Pour M.T, consultant marocain en migration, la situation a radicalement changé depuis 2014, lorsque la dynamique associative a évolué d’une lutte pour les droits fondamentaux des migrants vers une approche focalisée sur l’intégration, influençant la conception et la mise en œuvre des projets européens.
**Un partenariat sous tutelle : la gouvernance européenne des projets migratoires au Maroc**
L’UE exige des garanties strictes des ONG bénéficiaires, comme une solvabilité, une expérience solide et une capacité à gérer des budgets conséquents, ce qui exclut la majorité des petites organisations marocaines. Les ONG européennes bien établies, dotées d’une expérience d’interaction avec les institutions de l’UE, prennent souvent les rênes dans les projets migratoires.
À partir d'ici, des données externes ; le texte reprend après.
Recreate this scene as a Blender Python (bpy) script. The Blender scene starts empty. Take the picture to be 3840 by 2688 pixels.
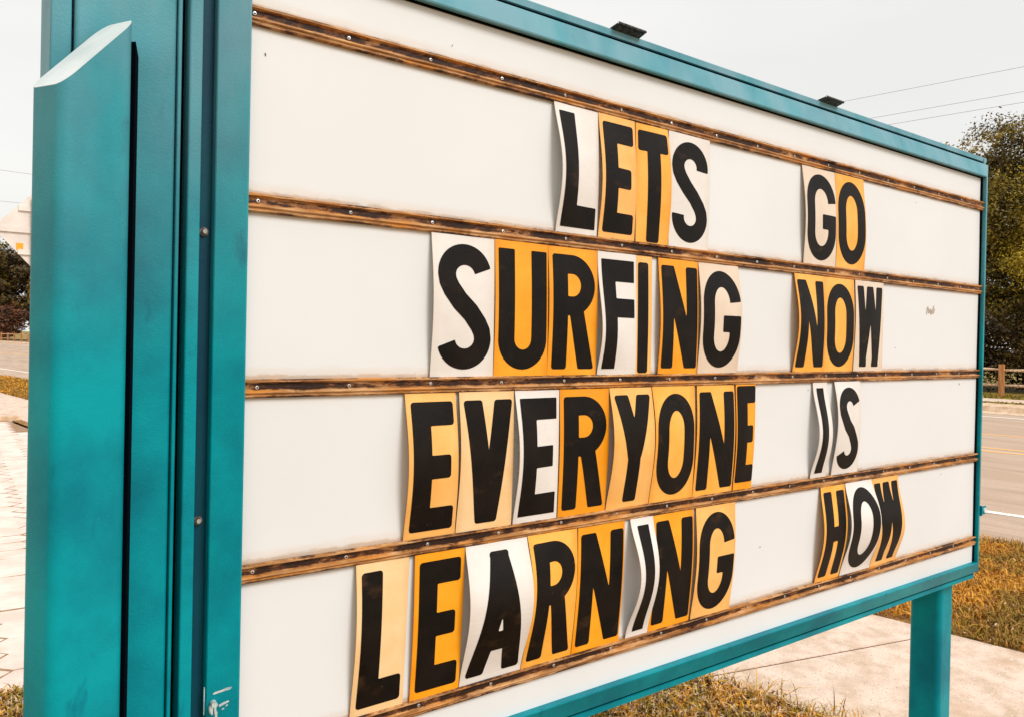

Dans les consortiums, même associés à des ONG locales, le déséquilibre persiste, créant une forme de dépendance où les associations marocaines jouent un rôle d’exécutantes.
Face à ces défis, les ONG marocaines optent souvent pour une approche pragmatique, intégrant les consortiums existants pour gagner en visibilité et en expertise, mais au prix de leur autonomie. Cela peut être perçu comme une opportunité de professionnalisation ou, pour d’autres, comme une forme de néo-colonialisme institutionnel.
**De l’aide conditionnée à la coopération sous contrôle : le Maroc redéfinit ses rapports avec l’Union européenne**
La relation entre le Maroc et l’UE est complexe, oscillant entre coopération stratégique et méfiance. Alors que Bruxelles présente ce partenariat comme un modèle, la réalité est marquée par des désaccords sur la mise en œuvre et les priorités. Les programmes de l’UE sont souvent conçus sans tenir compte des dynamiques locales, ce qui pousse les autorités marocaines à défendre une vision souveraine de la coopération migratoire, insistant sur la nécessité d’aligner chaque projet sur la réalité marocaine et les priorités de la SNIA.
Les autorités marocaines cherchent à s’affranchir du modèle d’aide conditionnée, en réaffirmant leur rôle d’acteur clé dans la gestion migratoire, refusant d’être traitées comme de simples bénéficiaires ou sous-traitants du contrôle migratoire. Elles souhaitent que les fonds européens soient utilisés concretement en respect des choix politiques nationaux.
Cette position s’explique par la volonté du Maroc de s’émanciper du modèle d’aide conditionnée, cherchant à se positionner comme un leader régional sur la question migratoire. Toutefois, cette indépendance se heurte aux rigidités des systèmes de financement européens, qui imposent des procédures lourdes et une centralisation qui limite la marge des institutions marocaines.
L’UE détient les ressources et le calendrier, tandis que le Maroc tente de redéfinir le sens et l’utilisation de cette coopération, créant ainsi une dynamique d’attraction-répulsion. Cependant, le Maroc n’est pas un partenaire passif; il maîtrise désormais la coopération, définissant les priorités et les modalités d’intervention afin de s’assurer que les projets correspondent aux réalités du terrain.
En résumé, cette évolution traduit un rapport de forces inversé où le Maroc conditionne de plus en plus la coopération aux reconnaissance de sa souveraineté et à la prise en compte de ses priorités internes.